*Written exercise*. Pull out every line below holding the word "Python".

::::

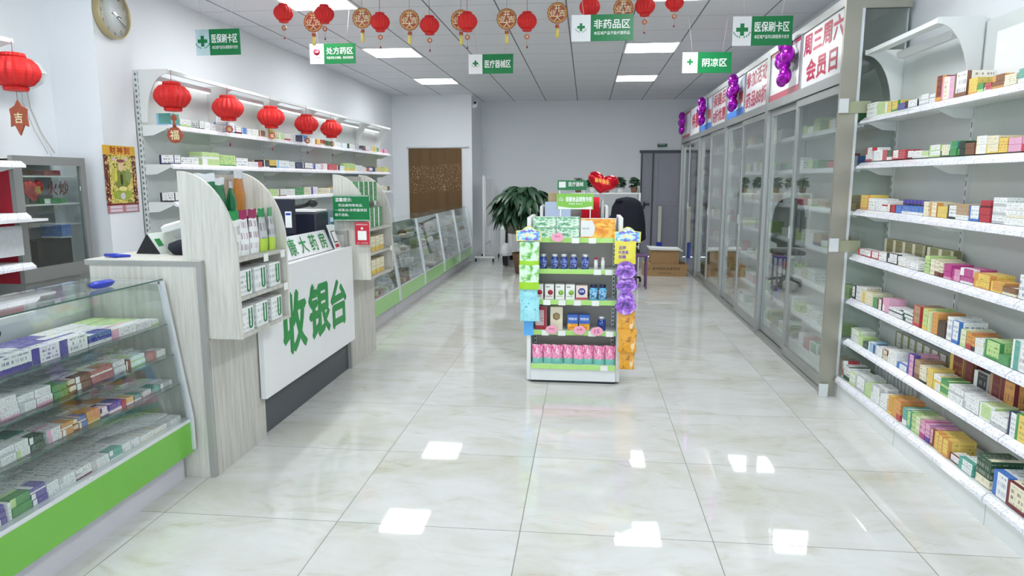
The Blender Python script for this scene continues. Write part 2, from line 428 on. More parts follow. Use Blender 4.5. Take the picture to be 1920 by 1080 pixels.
def text(body, org, U, V, w, h, mat, parent, name='lettering', bold=0.0, centre=True):
    """Letters stretched to w x h in the plane org + u*U + v*V (org = centre or lower left corner)."""
    uvs, fs = text_mesh(body); org = Vector(org); U = Vector(U); V = Vector(V); mb = MB()
    o = org - (U * w / 2 + V * h / 2) if centre else org
    N = U.cross(V).normalized(); t_ = bold * .8 * h / max(1, body.count(chr(10)) + 1)
    for k, (du, dv) in enumerate(((0, 0),) if not bold else ((-t_, 0), (t_, 0), (0, -t_), (0, t_))):   # heavier strokes
        b0 = len(mb.v)
        mb.v += [tuple(o + U * (a * w + du) + V * (b * h + dv) + N * (k * .00012)) for a, b in uvs]
        for f in fs: mb.face([b0 + i for i in f], mat)
    return mb.build(name, parent)
PX, NX, PY, NY = ((0, 1, 0), (0, 0, 1)), ((0, -1, 0), (0, 0, 1)), ((-1, 0, 0), (0, 0, 1)), ((1, 0, 0), (0, 0, 1))  # U,V for faces looking +x, -x, +y, -y

rnd = random.Random(7)
def art(base, acc, style=None):
    s = style if style is not None else rnd.choice(['left', 'low', 'type', 'type', 'both'])
    rows = rnd.choice([3, 4, 5])
    return (LINEAR[base], LINEAR[acc], {'left': (0.28, -1, rows), 'low': (-1, 0.3, rows), 'type': (-1, -1, rows), 'both': (0.15, 0.15, rows), 'none': (-1, -1, 0)}[s])
ORD = ['', 'first', 'second', 'third', 'fourth', 'fifth', 'sixth', 'seventh', 'eighth', 'ninth', 'tenth', 'eleventh', 'twelfth', 'thirteenth', 'fourteenth', 'fifteenth', 'sixteenth',
       'seventeenth', 'eighteenth', 'nineteenth', 'twentieth', 'twenty-first', 'twenty-second', 'twenty-third', 'twenty-fourth', 'twenty-fifth', 'twenty-sixth', 'twenty-seventh',
       'twenty-eighth', 'twenty-ninth', 'thirtieth', 'thirty-first', 'thirty-second']
def carton(name, x0, x1, y0, y1, z0, z1, b, a, label, cat, group, rot=0.0, style=None):
    """One printed cardboard box; origin at its base."""
    cx, cy = (x0 + x1) / 2, (y0 + y1) / 2
    mb = MB(); mb.box(x0 - cx, x1 - cx, y0 - cy, y1 - cy, 0, z1 - z0, M['box'], art(b, a, style))
    o = mb.build(name); o.location = (cx, cy, z0); o.rotation_euler.z = rot
    tag(o, label, cat, group); return o
def arc(cx, cy, rx, ry, a0, a1, n): return [(cx + rx * math.cos(R(a0 + (a1 - a0) * i / n)), cy + ry * math.sin(R(a0 + (a1 - a0) * i / n))) for i in range(n + 1)]
CZ = 2.964

# ================================================================ THE ROOM
XL, XR, Y0, YB = -3.5, 2.05, -3.0, 13.6
struct('floor', MB().box(-4.2, 2.4, Y0, YB + .15, -0.1, 0, M['floor']))
struct('ceiling', MB().box(-4.2, 2.4, Y0, YB + .15, CZ, CZ + 0.1, M['ceil']))
struct('wall_left', MB().box(XL - .5, XL, 4.95, 12.6, 0, CZ, M['wall']))
struct('wall_left_front', MB().box(-4.0, -3.7, Y0, 4.58, 0, CZ, M['wall']))
struct('wall_pillar', MB().box(-4.0, -3.35, 4.58, 4.95, 0, CZ, M['wall']))
struct('wall_alcove', MB().box(XL - .5, -2.05, 12.43, 12.6, 0, CZ, M['wall']))
struct('wall_alcove_side', MB().box(-2.2, -2.05, 12.6, YB, 0, CZ, M['wall']))
struct('wall_right', MB().box(XR, XR + .12, Y0, YB, 0, CZ, M['wall']))
mb = MB(); mb.box(-2.2, 1.02, YB, YB + .12, 0, CZ, M['wall']); mb.box(1.02, 1.86, YB, YB + .12, 2.0, CZ, M['wall']); mb.box(1.86, 2.17, YB, YB + .12, 0, CZ, M['wall'])
struct('wall_back', mb)
# shop front behind the camera: piers, a beam and glass
mb = MB(); mb.box(-4.2, -3.4, Y0 - .12, Y0, 0, CZ, M['wall']); mb.box(1.8, 2.17, Y0 - .12, Y0, 0, CZ, M['wall']); mb.box(-3.4, 1.8, Y0 - .12, Y0, 2.6, CZ, M['wall'])
struct('wall_front', mb)
wf = MB()
for x in (-3.38, -2.1, -0.8, 0.5, 1.75): wf.box(x, x + .05, Y0 - .1, Y0 - .04, 0, 2.6, M['alu'])
wf.box(-3.38, 1.8, Y0 - .1, Y0 - .04, 2.54, 2.6, M['alu'])
win = struct('window_1', wf); pg = MB().box(-3.36, 1.78, Y0 - .075, Y0 - .067, 0, 2.55, M['glass']).build('pane', win)
# door at the end of the room
d = MB(); d.box(1.02, 1.05, YB - .03, YB + .1, 0, 2.0, M['dtrim']); d.box(1.83, 1.86, YB - .03, YB + .1, 0, 2.0, M['dtrim']); d.box(0.99, 1.88, YB - .04, YB + .1, 1.98, 2.03, M['dtrim'])
door = struct('door_1', d)
def leaf(x0, x1):
    m = MB(); m.box(x0, x1, YB - .01, YB + .03, .01, 1.98, M['door'])
    w_ = .045 if x1 - x0 < .3 else .08
    for z0, z1 in ((.1, .78), (.86, 1.0), (1.06, 1.88)):
        for a, b, c, e in ((x0 + w_, x1 - w_, z0, z0 + .012), (x0 + w_, x1 - w_, z1 - .012, z1), (x0 + w_, x0 + w_ + .012, z0, z1), (x1 - w_ - .012, x1 - w_, z0, z1)):
            m.box(a, b, YB - .02, YB - .009, c, e, M['door'])
    return m.build('door_leaf', door)
a_ = leaf(1.05, 1.235); leaf(1.265, 1.83)
MB().box(1.235, 1.265, YB - .03, YB + .02, 0, 1.98, M['dtrim']).build('meeting_stile', door)
h = MB(); h.tube([(1.10, YB - .01, 1.02), (1.10, YB - .06, 1.02), (1.20, YB - .06, 1.02)], .012, M['dtrim']); h.box(1.08, 1.12, YB - .02, YB - .008, .92, 1.06, M['dtrim']); h.build('door_handle', a_)
x = MB(); x.box(1.32, 1.50, YB - .03, YB - .002, 2.09, 2.15, M['dtrim'])
t = tag(x.build('exit_sign'), 'small dark green exit sign on the wall above the grey door', 'sign')
MB().box(1.41, 1.49, YB - .034, YB - .029, 2.095, 2.125, M['sign']).build('pictogram', t)
text('安全出口', (1.40, YB - .035, 2.135), *NY, .13, .02, M['wtxt'], t)

# ceiling lights
rows = [5.9, 8.3, 10.7, 3.5, 1.1]
for j, y in enumerate(rows):
    for i, x in enumerate((-2.3, .7)):
        t = thing('ceiling_light', f"square ceiling light on the {'cabinet' if i else 'cash desk'} side, {['behind the lantern row', 'middle row beyond the lanterns', 'row closest to the back wall', 'row above the front racks', 'row nearest the shop window'][j]}", 'light', (x, y, CZ), 'square ceiling light panels')
        m = MB()
        for a, b, c, e in ((-.3, .3, -.3, -.28), (-.3, .3, .28, .3), (-.3, -.28, -.28, .28), (.28, .3, -.28, .28)): m.box(x + a, x + b, y + c, y + e, CZ - .012, CZ + .001, M['white'])
        m.build('frame', t); MB().box(x - .28, x + .28, y - .28, y + .28, CZ - .008, CZ - .002, M['lamp']).build('diffuser', t)

# ================================================================ SLANTED GLASS DISPLAY CASES (left side)
def display_case(y0, y1, xd, label, green, group=None, mid=True):
    """xd = front of the deck. Kick board, green fascia, deck, glass shelves, slanted front."""
    t = thing('display_case', label, 'display case', (xd - .25, (y0 + y1) / 2, 0), group)
    xb = xd - .48
    xt = xd - .10
    e = .002
    MB().box(xb, xd - .06, y0 + e, y1 - e, 0, .16, M['gkick']).build('kick_board', t)
    MB().box(xd - .03, xd + .002, y0 + e, y1 - e, .145, .30, green).build('fascia', t)
    MB().box(xb, xd, y0 + e, y1 - e, .298, .318, M['alul']).build('deck', t)
    MB().box(xb - .012, xb, y0 + e, y1 - e, .0, .98, M['rackback']).build('back_panel', t)
    for yy in (y0 + e, y1 - .022):
        m = MB()
        m.prism([(xd - .012, .318), (xd + .012, .318), (xt + .012, .995), (xt - .012, .995)], M['alul'], 'y', yy, yy + .02)
        m.box(xd - .012, xd + .012, yy, yy + .02, .16, .32, M['alul']); m.box(xb, xt, yy, yy + .02, .985, 1.0, M['alul'])
        m.build('end_frame', t)
    for z in (.785, .635, .49):
        xf = xd + (xt - xd) * (z - .318) / .68
        m = MB(); m.box(xb, xf - .012, y0 + .022, y1 - .022, z, z + .006, M['glass']); m.box(xf - .012, xf - .008, y0 + .022, y1 - .022, z, z + .006, M['edgeg'])
        m.build('glass_shelf', t)
    m = MB(); m.box(xb, xt, y0 + e, y1 - e, 1.0, 1.006, M['glass']); m.box(xt, xt + .004, y0 + e, y1 - e, 1.0, 1.006, M['edgeg']); m.build('glass_top', t)
    MB().prism([(xd - .004, .32), (xd, .32), (xt, .995), (xt - .004, .995)], M['glass'], 'y', y0 + .023, y1 - .023).build('glass_front', t)
    for yy in (y0 + .006, y1 - .01): MB().prism([(xb, .32), (xd - .014, .32), (xt - .014, .984), (xb, .984)], M['glass'], 'y', yy, yy + .004).build('glass_end', t)
    return t
CX = -1.915
display_case(1.88, 3.08, CX, 'slant-fronted glass display case with bright green fascia against the pale wood desk', M['green'], 'glass display cases')
display_case(0.66, 1.86, CX, 'slant-fronted glass display case with green fascia, next in line towards the shop front', M['green'], 'glass display cases')
fy = [6.14, 7.34, 8.56, 9.80, 11.02, 12.22]
for i in range(5):
    display_case(fy[i] + .005, fy[i + 1] - .005, -2.03, f"slant-fronted glass display case, {['half hidden behind the second counter shelf tower', 'second along beyond the cash desk', 'third along, in front of the curtain edge', 'fourth along, before the brown curtain', 'at the far end beside the alcove corner'][i]}", M['greenf'], 'glass display cases')

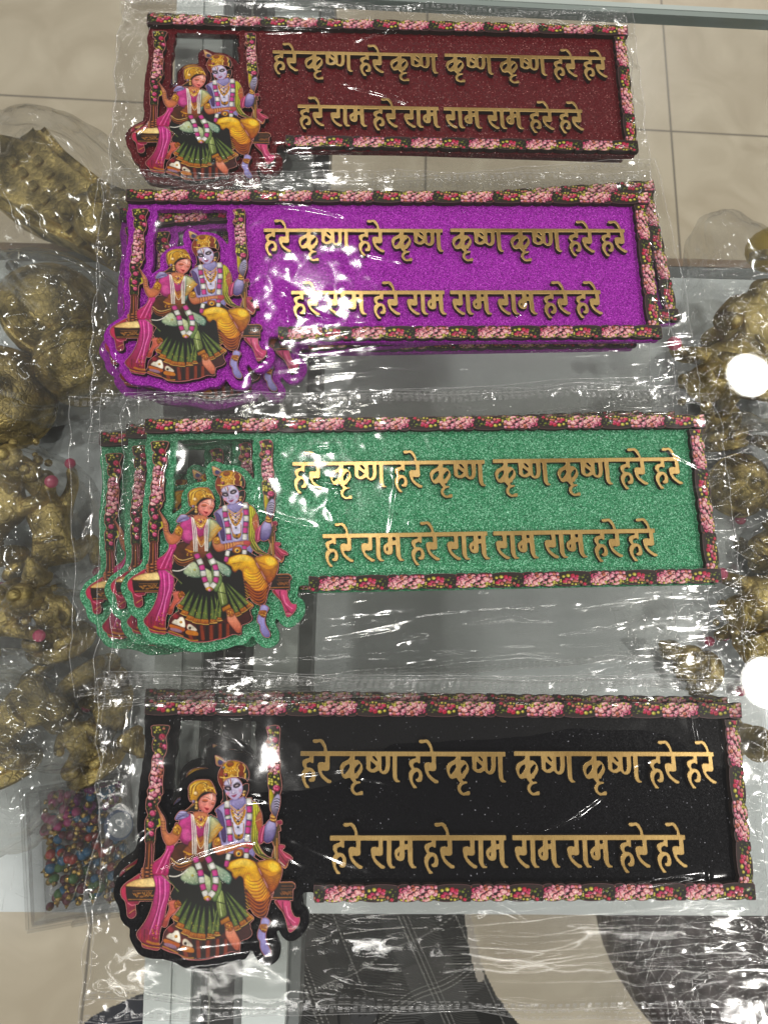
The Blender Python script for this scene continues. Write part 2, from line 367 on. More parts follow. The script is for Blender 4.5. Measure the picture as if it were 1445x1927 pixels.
# ------------------------------------------------------------------ printed picture: painted on a canvas, then carried by a fine mesh
class Canvas:
    def __init__(s, x0, y0, x1, y1, ss):
        s.x0, s.y0, s.ss = x0, y0, ss; s.w, s.h = int((x1-x0)*ss), int((y1-y0)*ss)
        s.c = np.zeros((s.h, s.w, 3)); s.a = np.zeros((s.h, s.w))
    def q(s, p): return (np.asarray(p, float)-(s.x0, s.y0))*s.ss
    def region(s, q, pad):
        a = np.maximum(np.floor(q.min(0)-pad).astype(int), 0); b = np.minimum(np.ceil(q.max(0)+pad).astype(int)+1, (s.w, s.h))
        return a, b
    def paint(s, a, mask, col, cut=True):
        sl = (slice(a[1], a[1]+mask.shape[0]), slice(a[0], a[0]+mask.shape[1])); k = mask[..., None]
        s.c[sl] = s.c[sl]*(1-k)+col*k
        if cut: s.a[sl] = np.maximum(s.a[sl], mask)
    def poly(s, pts, c0, c1=None, ang=90, edge=None, soft=3.0, sm=True, cut=True, light=None, clip=None):
        """filled shape: gradient c0 -> c1 along ang (deg, picture axes), rim colour `edge` fading in over `soft` photo px"""
        p = spline(pts) if sm else np.asarray(pts, float)
        q = s.q(p); a, b = s.region(q, 2)
        if (b <= a).any(): return
        X, Y = np.meshgrid(np.arange(a[0], b[0])+.5, np.arange(a[1], b[1])+.5)
        mk = inpoly(q, X, Y).astype(float)
        if clip is not None: mk *= clip[a[1]:b[1], a[0]:b[0]]
        c0 = srgb(c0); c1 = c0 if c1 is None else srgb(c1)
        d = X*math.cos(math.radians(ang))+Y*math.sin(math.radians(ang)); v = d[mk > 0]
        if v.size == 0: return
        t = np.clip((d-v.min())/(np.ptp(v)+1e-6), 0, 1)[..., None]; col = c0*(1-t)+c1*t
        if edge is not None:
            pm = np.pad(mk, 4); bl = blur(pm, max(1, soft*s.ss/2))[4:-4, 4:-4]; e = np.clip(bl*2-1, 0, 1)[..., None]**.8
            col = srgb(edge)*(1-e)+col*e
        s.paint(a, blur(np.pad(mk, 3, mode='edge'), 1)[3:-3, 3:-3] if s.ss > 2 else mk, col, cut)
    def line(s, pts, w, c, sm=True, cut=False, w1=None, alpha=1.0):
        p = spline(pts, False) if sm and len(pts) > 2 else np.asarray(pts, float)
        q = s.q(p); wmax = max(w, w1 or w)*s.ss; a, b = s.region(q, wmax+2)
        if (b <= a).any(): return
        X, Y = np.meshgrid(np.arange(a[0], b[0])+.5, np.arange(a[1], b[1])+.5); D = np.full(X.shape, -9.)
        n = len(q)
        for i in range(n-1):
            p0, p1 = q[i], q[i+1]; d = p1-p0; L = d@d+1e-9
            t = np.clip(((X-p0[0])*d[0]+(Y-p0[1])*d[1])/L, 0, 1)
            ww = (w+((w1 if w1 is not None else w)-w)*((i+t)/(n-1)))*s.ss/2
            D = np.maximum(D, ww-np.hypot(X-p0[0]-t*d[0], Y-p0[1]-t*d[1]))
        s.paint(a, np.clip(D+.5, 0, 1)*alpha, srgb(c), cut)
    def dot(s, x, y, r, c, hi=None, lo=None, ry=None, cut=False):
        q = s.q((x, y)); R = r*s.ss; Ry = (ry or r)*s.ss
        a = np.maximum(np.floor(q-max(R, Ry)-2).astype(int), 0); b = np.minimum(np.ceil(q+max(R, Ry)+2).astype(int), (s.w, s.h))
        if (b <= a).any(): return
        X, Y = np.meshgrid(np.arange(a[0], b[0])+.5, np.arange(a[1], b[1])+.5)
        u, v = (X-q[0])/R, (Y-q[1])/Ry; d = np.hypot(u, v); mk = np.clip((1-d)*min(R, Ry)+.5, 0, 1)
        col = srgb(c)*np.ones(d.shape+(1,))
        if lo is not None: t = np.clip(d, 0, 1)[..., None]**2; col = col*(1-t)+srgb(lo)*t
        if hi is not None: t = np.clip(1-np.hypot(u+.35, v+.35)*1.1, 0, 1)[..., None]; col = col*(1-t)+srgb(hi)*t
        s.paint(a, mk, col, cut)
    def down(s, k):
        h, w = s.h//k*k, s.w//k*k
        return s.c[:h, :w].reshape(h//k, k, w//k, k, 3).mean((1, 3)), s.a[:h, :w].reshape(h//k, k, w//k, k).mean((1, 3))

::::

*Task result*.
The Blender Python script for this scene continues. Write part 2, from line 428 on. More parts follow. Use Blender 4.5. Take the picture to be 1920 by 1080 pixels.
The Blender Python script for this scene continues. Write part 2, from line 367 on. More parts follow. The script is for Blender 4.5. Measure the picture as if it were 1445x1927 pixels.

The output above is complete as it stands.